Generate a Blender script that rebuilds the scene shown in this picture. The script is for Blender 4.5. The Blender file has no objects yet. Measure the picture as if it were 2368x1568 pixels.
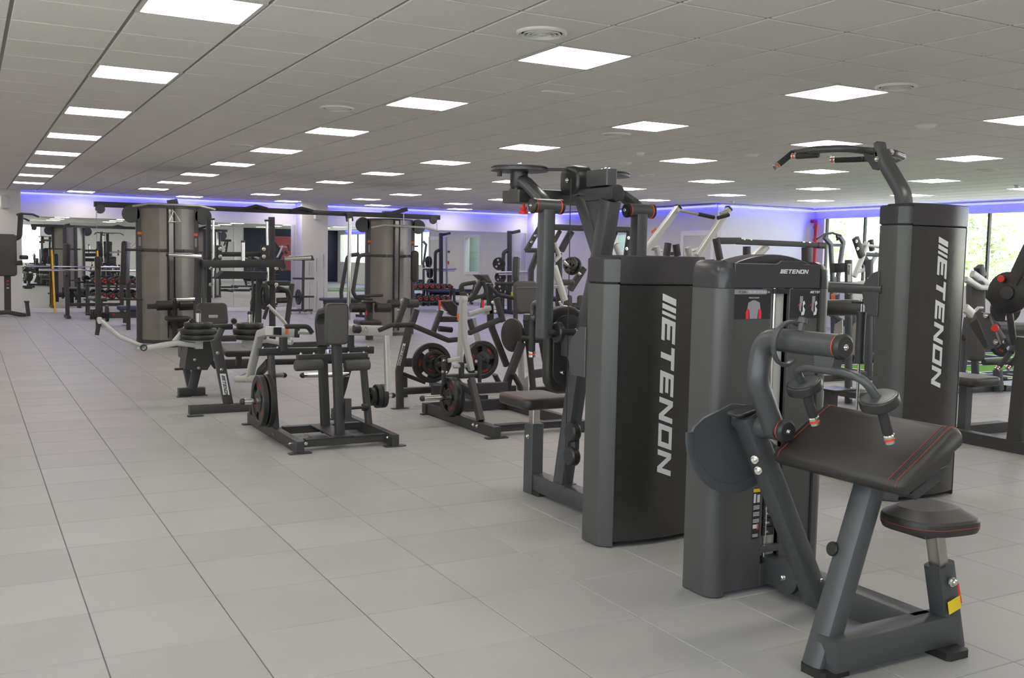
import bpy, math, random
from mathutils import Vector as V, Matrix
random.seed(7)
SC = bpy.context.scene
COL = SC.collection
# ---------------------------------------------------------------- camera
FPX, YAW, PITCH, ROLL, CAMZ = 2301.3, 0.5024, -0.0807, 0.0201, 1.467
CEIL = 2.792
_f = V((math.sin(YAW)*math.cos(PITCH), math.cos(YAW)*math.cos(PITCH), math.sin(PITCH)))
_r0 = V((math.cos(YAW), -math.sin(YAW), 0)); _u0 = _r0.cross(_f)
_r = _r0*math.cos(ROLL) + _u0*math.sin(ROLL)
_u = -_r0*math.sin(ROLL) + _u0*math.cos(ROLL)
CAM = V((0, 0, CAMZ))
cam_d = bpy.data.cameras.new('camera'); cam_o = bpy.data.objects.new('camera', cam_d); COL.objects.link(cam_o)
cam_d.sensor_width = 36.0; cam_d.lens = 36.0*FPX/2368.0; cam_d.clip_start = .05; cam_d.clip_end = 400
cam_o.matrix_world = Matrix(((_r.x, _u.x, -_f.x, 0), (_r.y, _u.y, -_f.y, 0), (_r.z, _u.z, -_f.z, CAMZ), (0, 0, 0, 1)))
SC.camera = cam_o
SC.view_settings.view_transform = 'Standard'; SC.view_settings.look = 'None'
SC.view_settings.gamma = 1.0; SC.view_settings.use_curve_mapping = False
SC.view_settings.exposure = 0.34
SC.cycles.max_bounces = 6; SC.cycles.diffuse_bounces = 3; SC.cycles.glossy_bounces = 3
SC.cycles.transmission_bounces = 2; SC.cycles.transparent_max_bounces = 6
SC.cycles.use_adaptive_sampling = True; SC.cycles.adaptive_threshold = .05
SC.cycles.caustics_reflective = False; SC.cycles.caustics_refractive = False
SC.cycles.sample_clamp_indirect = 6.0
# ---------------------------------------------------------------- sky and sun (daylight outside the window wall)
wd = bpy.data.worlds.new('world'); SC.world = wd; wd.use_nodes = True
_nt = wd.node_tree; _bg = _nt.nodes['Background']
_sky = _nt.nodes.new('ShaderNodeTexSky'); _sky.sky_type = 'HOSEK_WILKIE'
_sky.sun_direction = V((-.45, -.35, .82)).normalized(); _sky.turbidity = 5.0; _sky.ground_albedo = .4
_hs = _nt.nodes.new('ShaderNodeHueSaturation'); _hs.inputs['Saturation'].default_value = .45
_nt.links.new(_sky.outputs[0], _hs.inputs['Color']); _nt.links.new(_hs.outputs[0], _bg.inputs[0]); _bg.inputs[1].default_value = 10.0
sun_d = bpy.data.lights.new('sun', 'SUN'); sun_o = bpy.data.objects.new('sun', sun_d); COL.objects.link(sun_o)
sun_d.energy = 20.0; sun_d.angle = .02; sun_d.color = (1, .96, .88)
sun_o.rotation_euler = V((.55, .15, -.85)).to_track_quat('-Z', 'Y').to_euler()
PANEL_POWER = 10.5      # radiance of the ceiling LED panels
LED_POWER = 20.0        # radiance of the blue strip along the wall tops
# ---------------------------------------------------------------- pixel + known plane -> place in the room (metres)
def _ray(px, py): return _f + _r*((px-1184)/FPX) - _u*((py-784)/FPX)
def ax(px, py, X): d = _ray(px, py); return CAM + d*(X/d.x)
def ay(px, py, Y): d = _ray(px, py); return CAM + d*(Y/d.y)
def az(px, py, Z): d = _ray(px, py); return CAM + d*((Z-CAMZ)/d.z)
def proj(p):
    q = V(p)-CAM; z = q.dot(_f)
    return (1184+FPX*q.dot(_r)/z, 784-FPX*q.dot(_u)/z, z) if z > .05 else None
# ---------------------------------------------------------------- materials
MATS = {}
def mat(name, col, rough=.5, metal=0.0, spec=.5, noise=0, nscale=60, bump=0, bscale=300, alpha=1, emit=None, trans=0, coat=0):
    m = bpy.data.materials.new(name); m.use_nodes = True; nt = m.node_tree; b = nt.nodes['Principled BSDF']
    b.inputs['Base Color'].default_value = (*col, 1); b.inputs['Roughness'].default_value = rough
    b.inputs['Metallic'].default_value = metal; b.inputs['Specular IOR Level'].default_value = spec
    b.inputs['Alpha'].default_value = alpha; b.inputs['Transmission Weight'].default_value = trans
    b.inputs['Coat Weight'].default_value = coat
    if emit:
        b.inputs['Emission Color'].default_value = (*emit[0], 1); b.inputs['Emission Strength'].default_value = emit[1]
    if noise or bump:
        g = nt.nodes.new('ShaderNodeNewGeometry')
    if noise:
        n = nt.nodes.new('ShaderNodeTexNoise'); n.inputs['Scale'].default_value = nscale; n.inputs['Detail'].default_value = 4
        nt.links.new(g.outputs['Position'], n.inputs['Vector'])
        r = nt.nodes.new('ShaderNodeMapRange'); r.inputs[1].default_value = .3; r.inputs[2].default_value = .7
        r.inputs[3].default_value = 1-noise; r.inputs[4].default_value = 1+noise
        nt.links.new(n.outputs[0], r.inputs[0])
        x = nt.nodes.new('ShaderNodeVectorMath'); x.operation = 'SCALE'; x.inputs[0].default_value = col
        nt.links.new(r.outputs[0], x.inputs['Scale']); nt.links.new(x.outputs[0], b.inputs['Base Color'])
    if bump:
        n2 = nt.nodes.new('ShaderNodeTexNoise'); n2.inputs['Scale'].default_value = bscale; n2.inputs['Detail'].default_value = 2
        nt.links.new(g.outputs['Position'], n2.inputs['Vector'])
        bm = nt.nodes.new('ShaderNodeBump'); bm.inputs['Strength'].default_value = bump; bm.inputs['Distance'].default_value = .002
        nt.links.new(n2.outputs[0], bm.inputs['Height']); nt.links.new(bm.outputs[0], b.inputs['Normal'])
    MATS[name] = m; return m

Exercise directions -
Copy the whole of the material above exactly, but not its images.

Response to the task -
Generate a Blender script that rebuilds the scene shown in this picture. The script is for Blender 4.5. The Blender file has no objects yet. Measure the picture as if it were 2368x1568 pixels.
import bpy, math, random
from mathutils import Vector as V, Matrix
random.seed(7)
SC = bpy.context.scene
COL = SC.collection
# ---------------------------------------------------------------- camera
FPX, YAW, PITCH, ROLL, CAMZ = 2301.3, 0.5024, -0.0807, 0.0201, 1.467
CEIL = 2.792
_f = V((math.sin(YAW)*math.cos(PITCH), math.cos(YAW)*math.cos(PITCH), math.sin(PITCH)))
_r0 = V((math.cos(YAW), -math.sin(YAW), 0)); _u0 = _r0.cross(_f)
_r = _r0*math.cos(ROLL) + _u0*math.sin(ROLL)
_u = -_r0*math.sin(ROLL) + _u0*math.cos(ROLL)
CAM = V((0, 0, CAMZ))
cam_d = bpy.data.cameras.new('camera'); cam_o = bpy.data.objects.new('camera', cam_d); COL.objects.link(cam_o)
cam_d.sensor_width = 36.0; cam_d.lens = 36.0*FPX/2368.0; cam_d.clip_start = .05; cam_d.clip_end = 400
cam_o.matrix_world = Matrix(((_r.x, _u.x, -_f.x, 0), (_r.y, _u.y, -_f.y, 0), (_r.z, _u.z, -_f.z, CAMZ), (0, 0, 0, 1)))
SC.camera = cam_o
SC.view_settings.view_transform = 'Standard'; SC.view_settings.look = 'None'
SC.view_settings.gamma = 1.0; SC.view_settings.use_curve_mapping = False
SC.view_settings.exposure = 0.34
SC.cycles.max_bounces = 6; SC.cycles.diffuse_bounces = 3; SC.cycles.glossy_bounces = 3
SC.cycles.transmission_bounces = 2; SC.cycles.transparent_max_bounces = 6
SC.cycles.use_adaptive_sampling = True; SC.cycles.adaptive_threshold = .05
SC.cycles.caustics_reflective = False; SC.cycles.caustics_refractive = False
SC.cycles.sample_clamp_indirect = 6.0
# ---------------------------------------------------------------- sky and sun (daylight outside the window wall)
wd = bpy.data.worlds.new('world'); SC.world = wd; wd.use_nodes = True
_nt = wd.node_tree; _bg = _nt.nodes['Background']
_sky = _nt.nodes.new('ShaderNodeTexSky'); _sky.sky_type = 'HOSEK_WILKIE'
_sky.sun_direction = V((-.45, -.35, .82)).normalized(); _sky.turbidity = 5.0; _sky.ground_albedo = .4
_hs = _nt.nodes.new('ShaderNodeHueSaturation'); _hs.inputs['Saturation'].default_value = .45
_nt.links.new(_sky.outputs[0], _hs.inputs['Color']); _nt.links.new(_hs.outputs[0], _bg.inputs[0]); _bg.inputs[1].default_value = 10.0
sun_d = bpy.data.lights.new('sun', 'SUN'); sun_o = bpy.data.objects.new('sun', sun_d); COL.objects.link(sun_o)
sun_d.energy = 20.0; sun_d.angle = .02; sun_d.color = (1, .96, .88)
sun_o.rotation_euler = V((.55, .15, -.85)).to_track_quat('-Z', 'Y').to_euler()
PANEL_POWER = 10.5      # radiance of the ceiling LED panels
LED_POWER = 20.0        # radiance of the blue strip along the wall tops
# ---------------------------------------------------------------- pixel + known plane -> place in the room (metres)
def _ray(px, py): return _f + _r*((px-1184)/FPX) - _u*((py-784)/FPX)
def ax(px, py, X): d = _ray(px, py); return CAM + d*(X/d.x)
def ay(px, py, Y): d = _ray(px, py); return CAM + d*(Y/d.y)
def az(px, py, Z): d = _ray(px, py); return CAM + d*((Z-CAMZ)/d.z)
def proj(p):
    q = V(p)-CAM; z = q.dot(_f)
    return (1184+FPX*q.dot(_r)/z, 784-FPX*q.dot(_u)/z, z) if z > .05 else None
# ---------------------------------------------------------------- materials
MATS = {}
def mat(name, col, rough=.5, metal=0.0, spec=.5, noise=0, nscale=60, bump=0, bscale=300, alpha=1, emit=None, trans=0, coat=0):
    m = bpy.data.materials.new(name); m.use_nodes = True; nt = m.node_tree; b = nt.nodes['Principled BSDF']
    b.inputs['Base Color'].default_value = (*col, 1); b.inputs['Roughness'].default_value = rough
    b.inputs['Metallic'].default_value = metal; b.inputs['Specular IOR Level'].default_value = spec
    b.inputs['Alpha'].default_value = alpha; b.inputs['Transmission Weight'].default_value = trans
    b.inputs['Coat Weight'].default_value = coat
    if emit:
        b.inputs['Emission Color'].default_value = (*emit[0], 1); b.inputs['Emission Strength'].default_value = emit[1]
    if noise or bump:
        g = nt.nodes.new('ShaderNodeNewGeometry')
    if noise:
        n = nt.nodes.new('ShaderNodeTexNoise'); n.inputs['Scale'].default_value = nscale; n.inputs['Detail'].default_value = 4
        nt.links.new(g.outputs['Position'], n.inputs['Vector'])
        r = nt.nodes.new('ShaderNodeMapRange'); r.inputs[1].default_value = .3; r.inputs[2].default_value = .7
        r.inputs[3].default_value = 1-noise; r.inputs[4].default_value = 1+noise
        nt.links.new(n.outputs[0], r.inputs[0])
        x = nt.nodes.new('ShaderNodeVectorMath'); x.operation = 'SCALE'; x.inputs[0].default_value = col
        nt.links.new(r.outputs[0], x.inputs['Scale']); nt.links.new(x.outputs[0], b.inputs['Base Color'])
    if bump:
        n2 = nt.nodes.new('ShaderNodeTexNoise'); n2.inputs['Scale'].default_value = bscale; n2.inputs['Detail'].default_value = 2
        nt.links.new(g.outputs['Position'], n2.inputs['Vector'])
        bm = nt.nodes.new('ShaderNodeBump'); bm.inputs['Strength'].default_value = bump; bm.inputs['Distance'].default_value = .002
        nt.links.new(n2.outputs[0], bm.inputs['Height']); nt.links.new(bm.outputs[0], b.inputs['Normal'])
    MATS[name] = m; return m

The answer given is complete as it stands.